'You're in it for the rush': Demo derby drivers love putting on show

A car gets knocked of its wheels as the Demolition Derby gets under way Tuesday at the Adams County Fair. (H-W Photo/Phil Carlson)
Posted: Jul. 30, 2014 8:00 am Updated: Aug. 13, 2014 10:15 am

Herald-Whig Staff Writer

MENDON, Ill. -- Michelle Gallaher did not even attempt to veil her enthusiasm.

Her anticipation of the rock-'em, sock-'em nature of a demolition derby was apparent leading up to Tuesday's main attraction on the closing night of the 73rd Adams County Fair.

"I'm here for the crashes," said Gallaher, who with her husband, Terry, and other family members made the haul from New London, Mo.

Terry tried to downplay his wife's excitement.

"I'm here for the corn dogs and ice cream," he said matter-of-factly.

When Michelle glared good-naturedly at him, he broke into a smile as the Gallaher family looked to find good seats in the grandstands -- along with about 5,000 others.

The demolition derby annually attracts one of the fair's biggest turnouts. The fans love to see the drivers destroy one another's cars, and the drivers love to put on a show.

A demolition derby is not rocket science: The last vehicle running wins.

"It's an adrenalin rush," fourth-year driver Brandon Britt, 23, of Ursa said. "I used to do a lot of muddin' (competitive driving through mud and bogs, normally with a truck), but a buddy talked me into this, and I've been hooked ever since."

Randy Voss, vice president of the Adams County Fair Board and a longtime coordinator of the derby, says the appeal of man destroying machine is quite simple.

"The crowd loves the excitement and the (crashes)," he said. "If you hear the crowd go ‘Ohhhhhhhhhh!,' you know something good just happened."

Injuries are part of the demolition derby life. Broken ribs and other bones, concussions, whiplash and assorted knocks and bruises are part of the culture, much like in bull riding.

"Getting hit on the driver's side is the worst," Britt said. "They're not supposed to hit you on the driver's side, but accidents happen."
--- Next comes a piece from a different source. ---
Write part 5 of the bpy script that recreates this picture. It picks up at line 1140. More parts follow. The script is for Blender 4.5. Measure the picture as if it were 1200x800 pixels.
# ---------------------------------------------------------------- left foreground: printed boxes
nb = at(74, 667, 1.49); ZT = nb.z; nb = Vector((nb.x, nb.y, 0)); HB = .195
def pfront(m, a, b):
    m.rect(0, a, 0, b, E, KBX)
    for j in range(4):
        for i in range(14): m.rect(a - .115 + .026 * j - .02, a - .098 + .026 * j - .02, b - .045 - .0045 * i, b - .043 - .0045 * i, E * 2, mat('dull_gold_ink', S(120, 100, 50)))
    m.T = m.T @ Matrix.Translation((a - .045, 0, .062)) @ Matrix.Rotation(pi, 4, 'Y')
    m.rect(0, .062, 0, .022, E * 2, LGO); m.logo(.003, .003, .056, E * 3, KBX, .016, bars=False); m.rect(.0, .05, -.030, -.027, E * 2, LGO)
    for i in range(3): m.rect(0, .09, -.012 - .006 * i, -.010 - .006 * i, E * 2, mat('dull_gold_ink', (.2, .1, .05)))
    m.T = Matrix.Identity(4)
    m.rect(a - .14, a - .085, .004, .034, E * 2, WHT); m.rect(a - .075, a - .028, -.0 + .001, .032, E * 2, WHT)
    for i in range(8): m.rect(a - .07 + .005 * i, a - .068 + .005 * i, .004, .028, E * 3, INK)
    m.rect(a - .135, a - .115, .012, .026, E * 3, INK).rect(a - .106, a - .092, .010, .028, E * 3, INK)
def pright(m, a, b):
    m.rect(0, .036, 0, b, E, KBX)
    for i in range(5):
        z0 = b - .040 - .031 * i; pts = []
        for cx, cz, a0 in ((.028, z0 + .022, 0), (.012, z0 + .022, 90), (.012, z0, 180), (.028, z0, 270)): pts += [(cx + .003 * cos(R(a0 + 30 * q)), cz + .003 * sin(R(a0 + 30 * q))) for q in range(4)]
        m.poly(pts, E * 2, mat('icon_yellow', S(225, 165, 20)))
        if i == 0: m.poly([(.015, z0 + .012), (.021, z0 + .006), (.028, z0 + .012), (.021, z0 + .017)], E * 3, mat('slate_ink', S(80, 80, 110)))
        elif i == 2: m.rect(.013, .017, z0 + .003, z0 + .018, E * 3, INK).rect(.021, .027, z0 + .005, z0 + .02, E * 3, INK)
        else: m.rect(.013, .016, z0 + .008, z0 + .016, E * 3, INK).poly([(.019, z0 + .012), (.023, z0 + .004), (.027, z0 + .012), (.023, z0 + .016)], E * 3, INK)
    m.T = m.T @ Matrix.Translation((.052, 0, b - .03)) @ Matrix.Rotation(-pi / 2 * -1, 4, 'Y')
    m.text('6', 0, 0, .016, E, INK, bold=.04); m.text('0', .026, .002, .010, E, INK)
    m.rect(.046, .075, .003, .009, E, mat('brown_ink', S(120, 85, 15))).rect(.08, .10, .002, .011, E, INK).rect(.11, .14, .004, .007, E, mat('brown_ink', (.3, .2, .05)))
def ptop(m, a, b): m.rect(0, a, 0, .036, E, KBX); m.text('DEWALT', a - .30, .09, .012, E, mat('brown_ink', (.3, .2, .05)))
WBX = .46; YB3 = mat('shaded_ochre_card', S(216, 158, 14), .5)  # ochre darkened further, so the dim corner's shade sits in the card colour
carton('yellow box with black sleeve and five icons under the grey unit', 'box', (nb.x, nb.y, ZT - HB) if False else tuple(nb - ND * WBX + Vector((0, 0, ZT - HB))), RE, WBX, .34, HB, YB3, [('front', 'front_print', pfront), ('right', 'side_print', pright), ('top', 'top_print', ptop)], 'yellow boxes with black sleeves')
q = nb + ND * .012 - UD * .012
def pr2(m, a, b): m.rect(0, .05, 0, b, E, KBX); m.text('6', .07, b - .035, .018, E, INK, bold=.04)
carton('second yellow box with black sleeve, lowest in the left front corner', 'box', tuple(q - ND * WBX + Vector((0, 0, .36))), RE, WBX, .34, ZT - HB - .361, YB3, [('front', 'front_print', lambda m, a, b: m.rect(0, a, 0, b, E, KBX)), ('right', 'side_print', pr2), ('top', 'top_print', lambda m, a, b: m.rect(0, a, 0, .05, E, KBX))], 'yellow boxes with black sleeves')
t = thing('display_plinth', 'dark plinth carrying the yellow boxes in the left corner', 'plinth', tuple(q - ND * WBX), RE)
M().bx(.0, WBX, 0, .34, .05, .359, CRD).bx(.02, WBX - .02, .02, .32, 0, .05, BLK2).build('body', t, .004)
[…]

Jason Padgett of Mount Sterling has been a derby driver for 21 years. He started when he was 15.

"Getting hit from the back can hurt, too," he said. "If you don't see it coming, it can be bad. It can really jar you."

Unlike most of his competitors, Padgett has victories on his resume.

"I've won a couple, but you don't do it for the money," he said.

Prize money is minimal. It's all about the thrill of the fight.

"It's a hobby, and you don't make money with a hobby," Padgett said.

A driver is lucky if he can get two derbies out of a car. That's how bad the damage normally is. No one -- repeat, no one -- escapes unscathed.

Demo derbies in general have evolved through the years, especially over the past decade or so. All but gone are the huge, old clunkers that once dominated the derbies. In their place are the smaller compacts, much quicker and faster.

"This is very expensive," Britt said. "It takes a lot of work to get a car ready."

Breaking even is not even a consideration when the cost of (another) car, making the necessary modifications and the time involved are all considered.

"But you're not in it for the money. You're in it for the rush," Britt said.

So are demo derby fans like Kyle and Amber Dixon of Quincy, who admittedly love the slam-bang action of demo derbies and all dirt-track types of motorsports.

"We met at the track, and our first date was going to a race," Amber said. "We just enjoy this kind of stuff."

About 20 cars were on hand Tuesday for the derby. Ramer Promotions of Mendota, which has been involved with demolition derbies for county fairs and festivals for 15 years, promoted the event.